Those other languages are also definitely worth learning. Happily, there's lots of cross-transfer of ideas and skills between them, so learning one will make the others easier. I got my start in dependent types with Software Foundations and Coq, and that was very helpful when learning Agda and Idris later. Similarly, skills from them transferred quite readily to Lean.
Looking forward to read it during Summer time.
Dropping a print version and focusing on epub could very well be faster, as I suspect that an mdbook->epub pipeline is less challenging than creating a quality print-ready PDF. But no plans right now.
* tactics (proof scripts are a lot easier than manual proving)
* syntax extensibility (Racket-like, supports custom elaboration/delaboration)
* mathlib (library of formalized math)
* tooling (can't say it's better, I haven't used Idris, but it's at least a lot nicer than Agda's: rustup-like version manager `elan`, own build system `lake`, official vscode extension supporting mini web apps which can interact with the code)
Small things I can remember:
* do-notation with early return and imperative loops
* easier termination proof handling (provide some expression using function arguments with `decreasing_by` and prove it's decreasing with `termination_by` block, which may be automatic even for non-structural recursion because of some built-in tactic)
Redoing some proofs in Lean by construction of proof terms was eye-opening, it's just functional programming with dependent types! I still think that teaching with tactics first without exposing proof terms is a mistake.
I've learned to see the value of tactics later, again thanks to Lean: there are proofs that are more natural in the tactics style. Sometimes a mixed approach is ideal: growing intermediate proof terms from the premises and then wrangling the hypothesis with tactics to meet the lemmas.
in C and C++, the conditional statement is written using if and else, while the conditional expression is written with a ternary operator ? and :.
ending a sentence with . is a must.
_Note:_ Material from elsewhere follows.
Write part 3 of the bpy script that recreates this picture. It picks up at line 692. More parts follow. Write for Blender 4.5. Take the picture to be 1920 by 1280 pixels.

Including a period directly after a syntactic construct about ? and : is .. jarring because it is possible to attempt to read this as :. as an atomic construct in the language. Or even worse, the three-dots pyramid in some mathematical proof notations.
In C++, the lexical construct you describe is an atomic operator[0] and neither an expression nor a statement:
The first operand of the conditional operator is
evaluated and contextually converted to bool.
After both the value evaluation and all side effects
of the first operand are completed, if the result
was true, the second operand is evaluated. If the
result was false, the third operand is evaluated.
0 - https://en.cppreference.com/w/cpp/language/operator_other ternary(condition, true-path, false-path)
which executes either true-path or false-path depending on condition. But in notational terms, how "big" condition and true and false parts are is rather unconstrained, so you wind up with the ? and the : widely separated. They aren't operators in the higher sense: they're the syntax which forms the ternary operation as a whole over the expression and it's condition.Lexing bleeds into syntax and syntax bleeds into semantics.
:. is a possible faux-pas in lexing the sentence around the ?...: construct because of :. being unfortunate.
I don't think "operator in syntax terms" is nearly as well-defined as OP thinks. Why couldn't `?` be parsed as half an operator and `:` as the other half? There's no rule that says a parser has to call each distinct symbol token its own "operator". In fact, I'd argue that the only reason this might seem seem like a rule is that almost all of the other operators in common use are either unary or binary, making it easy to use a single token for the operator itself. That's why it's called the "ternary operator"; it's the only one that operates on three things! The only alternative to spreading it out across separate tokens with an operand in between is to put multiple operands in a row on one side of it; as confusing as `foo ? bar : baz` might be, I have strong doubts that `foo ?: bar baz` would be less confusing in most real-world cases.
Thanks for the feedback!
I was stunned when I discovered it, because it does exactly what its name suggests: it's a huge library of math proofs available as a library in Lean.
Tooling around it great (it is installed with a rustup fork called elan).
As far as performance, it uses a particular version of ref-counting that allows mutation of unique references based on run-time tracking rather than compile time. If you accidentally keep a reference to an array and modify it, then you end up copying it rather than just mutating it.
Now it has a RC GC and boxes everything >= 64 bits (including struct fields and IO/ST results), and as the compiler isn't polished it is probably significantly slower. In the referenced raytracer repo you can find rendering time compared to the C implementation (Lean is 25x slower, but that was a year ago).